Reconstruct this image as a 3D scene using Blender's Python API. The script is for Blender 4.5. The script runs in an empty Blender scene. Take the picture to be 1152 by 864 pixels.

==

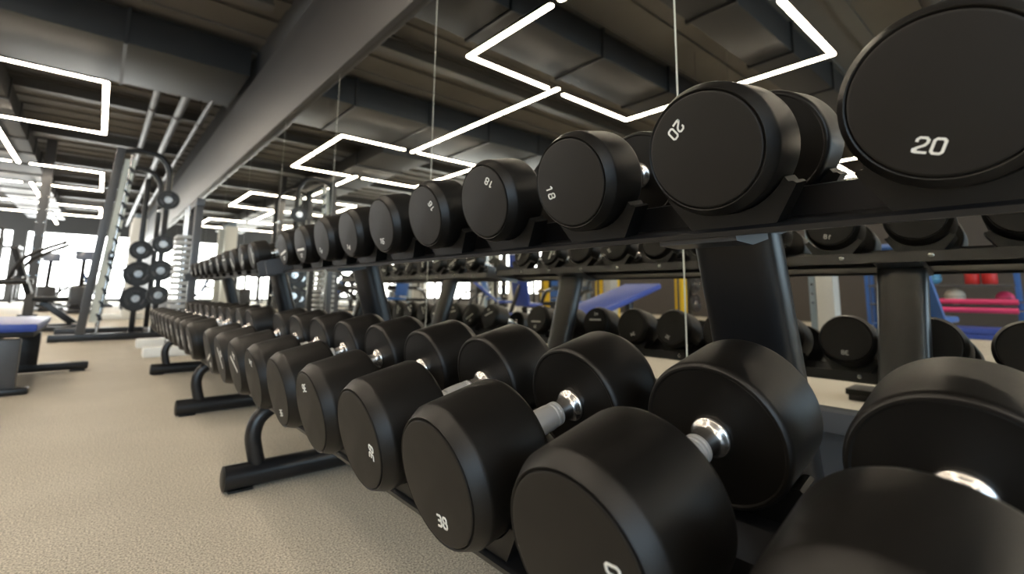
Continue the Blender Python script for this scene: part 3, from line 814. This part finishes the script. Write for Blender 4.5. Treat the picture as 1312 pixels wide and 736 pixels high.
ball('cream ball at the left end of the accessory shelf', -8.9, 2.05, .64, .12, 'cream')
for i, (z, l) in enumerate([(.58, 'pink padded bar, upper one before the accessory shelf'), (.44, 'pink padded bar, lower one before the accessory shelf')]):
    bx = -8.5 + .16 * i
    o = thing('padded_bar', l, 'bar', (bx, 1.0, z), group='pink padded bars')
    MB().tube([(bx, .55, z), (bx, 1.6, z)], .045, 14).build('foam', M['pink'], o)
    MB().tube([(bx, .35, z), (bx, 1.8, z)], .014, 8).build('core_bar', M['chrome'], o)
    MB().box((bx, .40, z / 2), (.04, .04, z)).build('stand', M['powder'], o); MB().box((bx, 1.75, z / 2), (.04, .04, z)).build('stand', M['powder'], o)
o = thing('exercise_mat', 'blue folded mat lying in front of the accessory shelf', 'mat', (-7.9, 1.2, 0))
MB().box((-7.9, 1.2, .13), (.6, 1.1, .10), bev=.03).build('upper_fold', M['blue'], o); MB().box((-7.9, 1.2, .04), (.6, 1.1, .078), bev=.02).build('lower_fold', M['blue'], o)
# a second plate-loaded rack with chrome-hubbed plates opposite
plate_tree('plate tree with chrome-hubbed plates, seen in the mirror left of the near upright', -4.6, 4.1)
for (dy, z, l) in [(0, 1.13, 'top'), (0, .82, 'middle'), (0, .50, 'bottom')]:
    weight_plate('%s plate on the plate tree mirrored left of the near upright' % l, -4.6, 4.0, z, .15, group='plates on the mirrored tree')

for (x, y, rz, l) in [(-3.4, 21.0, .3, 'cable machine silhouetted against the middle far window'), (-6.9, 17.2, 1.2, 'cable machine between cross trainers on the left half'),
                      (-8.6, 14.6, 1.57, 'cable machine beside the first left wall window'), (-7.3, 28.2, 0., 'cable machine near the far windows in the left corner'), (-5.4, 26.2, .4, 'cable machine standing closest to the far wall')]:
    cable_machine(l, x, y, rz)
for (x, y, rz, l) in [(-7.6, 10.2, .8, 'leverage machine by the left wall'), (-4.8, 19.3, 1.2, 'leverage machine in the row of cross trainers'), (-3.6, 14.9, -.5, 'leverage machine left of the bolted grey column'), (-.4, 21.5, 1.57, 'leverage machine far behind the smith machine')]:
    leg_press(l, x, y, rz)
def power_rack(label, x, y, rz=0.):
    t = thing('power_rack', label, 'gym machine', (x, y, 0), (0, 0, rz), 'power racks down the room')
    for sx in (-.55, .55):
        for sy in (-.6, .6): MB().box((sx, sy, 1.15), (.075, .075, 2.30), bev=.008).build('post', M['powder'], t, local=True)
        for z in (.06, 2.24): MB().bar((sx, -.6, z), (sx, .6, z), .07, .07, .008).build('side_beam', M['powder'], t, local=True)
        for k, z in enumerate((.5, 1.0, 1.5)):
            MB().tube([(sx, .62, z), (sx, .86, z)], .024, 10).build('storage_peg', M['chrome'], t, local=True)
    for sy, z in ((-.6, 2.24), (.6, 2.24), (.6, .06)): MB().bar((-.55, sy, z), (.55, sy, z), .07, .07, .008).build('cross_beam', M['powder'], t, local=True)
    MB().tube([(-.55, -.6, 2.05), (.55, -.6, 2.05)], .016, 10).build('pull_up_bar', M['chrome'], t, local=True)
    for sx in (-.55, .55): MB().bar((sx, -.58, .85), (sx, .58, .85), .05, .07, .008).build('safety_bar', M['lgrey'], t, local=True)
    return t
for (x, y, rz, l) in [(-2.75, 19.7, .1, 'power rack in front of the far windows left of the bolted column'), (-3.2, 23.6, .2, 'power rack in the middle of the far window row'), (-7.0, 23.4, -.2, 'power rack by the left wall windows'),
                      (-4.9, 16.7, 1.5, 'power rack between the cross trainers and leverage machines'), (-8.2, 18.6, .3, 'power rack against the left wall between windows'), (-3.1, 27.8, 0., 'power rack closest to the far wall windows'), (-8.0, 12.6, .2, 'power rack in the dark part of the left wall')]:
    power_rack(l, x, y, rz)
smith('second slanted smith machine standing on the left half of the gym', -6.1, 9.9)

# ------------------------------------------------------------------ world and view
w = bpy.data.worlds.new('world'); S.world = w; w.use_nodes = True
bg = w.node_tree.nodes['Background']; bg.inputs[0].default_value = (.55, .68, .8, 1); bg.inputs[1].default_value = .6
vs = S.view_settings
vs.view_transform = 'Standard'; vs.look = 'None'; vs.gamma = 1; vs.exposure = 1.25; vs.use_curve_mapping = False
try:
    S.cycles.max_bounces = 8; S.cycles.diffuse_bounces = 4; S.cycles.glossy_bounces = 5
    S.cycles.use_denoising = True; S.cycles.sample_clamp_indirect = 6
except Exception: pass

**The request:** Of the entries listed above, reproduce only the lines starting at the line containing "Continue the Blender" and ending at the line containing "weight_plate('%s plate on". Include both, exactly as they stand.

**Problem solution:**
Continue the Blender Python script for this scene: part 3, from line 814. This part finishes the script. Write for Blender 4.5. Treat the picture as 1312 pixels wide and 736 pixels high.
ball('cream ball at the left end of the accessory shelf', -8.9, 2.05, .64, .12, 'cream')
for i, (z, l) in enumerate([(.58, 'pink padded bar, upper one before the accessory shelf'), (.44, 'pink padded bar, lower one before the accessory shelf')]):
    bx = -8.5 + .16 * i
    o = thing('padded_bar', l, 'bar', (bx, 1.0, z), group='pink padded bars')
    MB().tube([(bx, .55, z), (bx, 1.6, z)], .045, 14).build('foam', M['pink'], o)
    MB().tube([(bx, .35, z), (bx, 1.8, z)], .014, 8).build('core_bar', M['chrome'], o)
    MB().box((bx, .40, z / 2), (.04, .04, z)).build('stand', M['powder'], o); MB().box((bx, 1.75, z / 2), (.04, .04, z)).build('stand', M['powder'], o)
o = thing('exercise_mat', 'blue folded mat lying in front of the accessory shelf', 'mat', (-7.9, 1.2, 0))
MB().box((-7.9, 1.2, .13), (.6, 1.1, .10), bev=.03).build('upper_fold', M['blue'], o); MB().box((-7.9, 1.2, .04), (.6, 1.1, .078), bev=.02).build('lower_fold', M['blue'], o)
# a second plate-loaded rack with chrome-hubbed plates opposite
plate_tree('plate tree with chrome-hubbed plates, seen in the mirror left of the near upright', -4.6, 4.1)
for (dy, z, l) in [(0, 1.13, 'top'), (0, .82, 'middle'), (0, .50, 'bottom')]:
    weight_plate('%s plate on the plate tree mirrored left of the near upright' % l, -4.6, 4.0, z, .15, group='plates on the mirrored tree')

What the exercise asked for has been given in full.